• [Task statement]: Return only the lines from the top of the material through the line marked by "S.view_settings.exposure = 1.38", unaltered.

• [Given data]:
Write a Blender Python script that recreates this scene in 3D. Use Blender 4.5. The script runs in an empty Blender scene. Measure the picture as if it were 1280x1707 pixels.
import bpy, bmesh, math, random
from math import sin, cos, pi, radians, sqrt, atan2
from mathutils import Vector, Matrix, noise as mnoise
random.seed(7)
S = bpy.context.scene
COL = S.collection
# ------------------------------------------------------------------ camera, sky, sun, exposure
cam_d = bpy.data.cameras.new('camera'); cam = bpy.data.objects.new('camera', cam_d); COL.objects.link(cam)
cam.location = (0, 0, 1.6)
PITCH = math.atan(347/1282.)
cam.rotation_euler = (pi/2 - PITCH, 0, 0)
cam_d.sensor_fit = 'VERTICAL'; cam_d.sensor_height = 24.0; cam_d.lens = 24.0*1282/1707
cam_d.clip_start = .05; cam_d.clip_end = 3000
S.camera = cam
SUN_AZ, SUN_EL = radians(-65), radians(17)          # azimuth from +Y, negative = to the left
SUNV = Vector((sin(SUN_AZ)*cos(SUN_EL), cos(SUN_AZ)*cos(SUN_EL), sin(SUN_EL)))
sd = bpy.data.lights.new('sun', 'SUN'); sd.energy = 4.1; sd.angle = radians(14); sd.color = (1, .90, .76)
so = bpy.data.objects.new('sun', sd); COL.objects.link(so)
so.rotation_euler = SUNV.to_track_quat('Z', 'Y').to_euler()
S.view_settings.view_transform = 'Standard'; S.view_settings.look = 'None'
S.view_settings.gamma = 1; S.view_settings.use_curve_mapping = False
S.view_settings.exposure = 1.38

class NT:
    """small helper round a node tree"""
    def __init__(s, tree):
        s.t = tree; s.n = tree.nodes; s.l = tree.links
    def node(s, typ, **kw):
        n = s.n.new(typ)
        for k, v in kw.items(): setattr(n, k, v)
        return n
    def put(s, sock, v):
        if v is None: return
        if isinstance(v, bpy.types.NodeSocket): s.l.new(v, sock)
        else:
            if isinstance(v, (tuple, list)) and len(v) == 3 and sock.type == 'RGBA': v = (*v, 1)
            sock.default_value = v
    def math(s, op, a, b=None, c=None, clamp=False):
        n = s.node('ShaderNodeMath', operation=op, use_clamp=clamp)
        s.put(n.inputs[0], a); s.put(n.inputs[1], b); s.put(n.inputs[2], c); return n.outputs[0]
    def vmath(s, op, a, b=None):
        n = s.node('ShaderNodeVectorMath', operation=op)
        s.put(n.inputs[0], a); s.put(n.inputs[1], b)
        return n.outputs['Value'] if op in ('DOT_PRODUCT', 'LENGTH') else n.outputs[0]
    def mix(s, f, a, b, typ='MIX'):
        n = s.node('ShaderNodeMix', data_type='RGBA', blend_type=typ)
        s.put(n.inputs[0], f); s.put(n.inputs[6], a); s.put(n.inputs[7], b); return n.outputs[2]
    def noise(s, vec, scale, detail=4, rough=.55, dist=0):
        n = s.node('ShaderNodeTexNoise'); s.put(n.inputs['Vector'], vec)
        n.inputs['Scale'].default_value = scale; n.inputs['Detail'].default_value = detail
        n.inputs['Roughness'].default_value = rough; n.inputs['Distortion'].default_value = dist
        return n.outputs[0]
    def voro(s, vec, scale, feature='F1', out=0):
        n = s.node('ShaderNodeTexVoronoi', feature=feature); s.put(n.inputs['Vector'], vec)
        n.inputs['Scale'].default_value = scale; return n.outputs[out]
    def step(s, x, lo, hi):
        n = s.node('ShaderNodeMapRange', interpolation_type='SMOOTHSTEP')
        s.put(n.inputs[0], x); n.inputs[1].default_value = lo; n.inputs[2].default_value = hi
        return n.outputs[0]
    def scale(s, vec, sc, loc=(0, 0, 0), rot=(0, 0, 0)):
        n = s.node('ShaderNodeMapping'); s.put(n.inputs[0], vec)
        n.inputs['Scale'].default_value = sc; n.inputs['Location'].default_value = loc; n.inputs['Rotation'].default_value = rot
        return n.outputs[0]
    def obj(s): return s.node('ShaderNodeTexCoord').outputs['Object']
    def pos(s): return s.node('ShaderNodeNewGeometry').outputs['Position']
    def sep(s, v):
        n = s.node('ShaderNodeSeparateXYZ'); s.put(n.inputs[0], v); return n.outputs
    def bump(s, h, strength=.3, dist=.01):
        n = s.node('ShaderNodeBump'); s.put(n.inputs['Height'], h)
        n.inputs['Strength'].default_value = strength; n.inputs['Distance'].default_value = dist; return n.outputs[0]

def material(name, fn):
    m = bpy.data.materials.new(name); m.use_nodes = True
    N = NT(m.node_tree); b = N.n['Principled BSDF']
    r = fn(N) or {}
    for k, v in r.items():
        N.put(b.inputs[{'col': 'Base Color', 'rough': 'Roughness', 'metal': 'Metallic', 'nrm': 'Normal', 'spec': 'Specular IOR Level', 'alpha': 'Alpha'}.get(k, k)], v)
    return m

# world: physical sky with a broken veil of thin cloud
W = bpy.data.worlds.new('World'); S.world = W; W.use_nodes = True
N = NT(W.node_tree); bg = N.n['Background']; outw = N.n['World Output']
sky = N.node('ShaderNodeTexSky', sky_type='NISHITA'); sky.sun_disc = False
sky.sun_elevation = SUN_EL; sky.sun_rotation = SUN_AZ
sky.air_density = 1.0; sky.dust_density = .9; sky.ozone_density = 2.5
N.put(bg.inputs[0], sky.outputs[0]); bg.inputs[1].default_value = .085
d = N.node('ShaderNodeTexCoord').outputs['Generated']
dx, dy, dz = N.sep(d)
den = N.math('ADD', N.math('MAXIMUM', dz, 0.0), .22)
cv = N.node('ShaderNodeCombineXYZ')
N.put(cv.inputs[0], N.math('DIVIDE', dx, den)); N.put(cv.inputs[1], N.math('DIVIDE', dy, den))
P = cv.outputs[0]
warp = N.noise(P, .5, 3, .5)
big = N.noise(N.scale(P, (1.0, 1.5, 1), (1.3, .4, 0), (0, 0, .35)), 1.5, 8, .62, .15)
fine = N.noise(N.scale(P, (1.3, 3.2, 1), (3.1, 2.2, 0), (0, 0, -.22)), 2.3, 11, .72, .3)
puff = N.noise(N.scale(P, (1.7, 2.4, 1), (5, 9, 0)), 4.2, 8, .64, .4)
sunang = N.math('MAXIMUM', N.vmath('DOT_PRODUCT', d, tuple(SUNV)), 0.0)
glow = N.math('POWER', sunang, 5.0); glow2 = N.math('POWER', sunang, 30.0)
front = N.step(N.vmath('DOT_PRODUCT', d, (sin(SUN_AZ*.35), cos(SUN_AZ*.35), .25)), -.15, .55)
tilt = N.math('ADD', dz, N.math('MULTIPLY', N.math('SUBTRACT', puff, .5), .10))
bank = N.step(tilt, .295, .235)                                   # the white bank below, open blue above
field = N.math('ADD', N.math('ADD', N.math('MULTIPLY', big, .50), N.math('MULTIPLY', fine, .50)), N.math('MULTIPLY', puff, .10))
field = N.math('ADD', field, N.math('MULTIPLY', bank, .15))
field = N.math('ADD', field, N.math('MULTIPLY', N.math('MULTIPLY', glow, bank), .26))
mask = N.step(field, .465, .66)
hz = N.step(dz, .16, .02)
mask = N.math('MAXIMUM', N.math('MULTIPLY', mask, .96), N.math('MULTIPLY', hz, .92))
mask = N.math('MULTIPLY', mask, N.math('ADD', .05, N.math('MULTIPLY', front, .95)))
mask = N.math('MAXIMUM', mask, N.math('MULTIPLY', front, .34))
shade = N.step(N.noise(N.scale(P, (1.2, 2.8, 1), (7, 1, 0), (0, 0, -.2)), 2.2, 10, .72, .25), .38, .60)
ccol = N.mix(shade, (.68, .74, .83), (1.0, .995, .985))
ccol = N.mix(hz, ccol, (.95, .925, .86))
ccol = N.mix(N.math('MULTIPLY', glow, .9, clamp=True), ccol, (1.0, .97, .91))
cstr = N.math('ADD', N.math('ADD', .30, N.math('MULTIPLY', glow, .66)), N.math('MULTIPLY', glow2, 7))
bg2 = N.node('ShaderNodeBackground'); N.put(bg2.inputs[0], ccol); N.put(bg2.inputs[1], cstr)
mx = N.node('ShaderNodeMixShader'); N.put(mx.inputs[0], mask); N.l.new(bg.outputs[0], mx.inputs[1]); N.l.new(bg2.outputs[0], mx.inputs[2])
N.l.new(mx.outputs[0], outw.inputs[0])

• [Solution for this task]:
Write a Blender Python script that recreates this scene in 3D. Use Blender 4.5. The script runs in an empty Blender scene. Measure the picture as if it were 1280x1707 pixels.
import bpy, bmesh, math, random
from math import sin, cos, pi, radians, sqrt, atan2
from mathutils import Vector, Matrix, noise as mnoise
random.seed(7)
S = bpy.context.scene
COL = S.collection
# ------------------------------------------------------------------ camera, sky, sun, exposure
cam_d = bpy.data.cameras.new('camera'); cam = bpy.data.objects.new('camera', cam_d); COL.objects.link(cam)
cam.location = (0, 0, 1.6)
PITCH = math.atan(347/1282.)
cam.rotation_euler = (pi/2 - PITCH, 0, 0)
cam_d.sensor_fit = 'VERTICAL'; cam_d.sensor_height = 24.0; cam_d.lens = 24.0*1282/1707
cam_d.clip_start = .05; cam_d.clip_end = 3000
S.camera = cam
SUN_AZ, SUN_EL = radians(-65), radians(17)          # azimuth from +Y, negative = to the left
SUNV = Vector((sin(SUN_AZ)*cos(SUN_EL), cos(SUN_AZ)*cos(SUN_EL), sin(SUN_EL)))
sd = bpy.data.lights.new('sun', 'SUN'); sd.energy = 4.1; sd.angle = radians(14); sd.color = (1, .90, .76)
so = bpy.data.objects.new('sun', sd); COL.objects.link(so)
so.rotation_euler = SUNV.to_track_quat('Z', 'Y').to_euler()
S.view_settings.view_transform = 'Standard'; S.view_settings.look = 'None'
S.view_settings.gamma = 1; S.view_settings.use_curve_mapping = False
S.view_settings.exposure = 1.38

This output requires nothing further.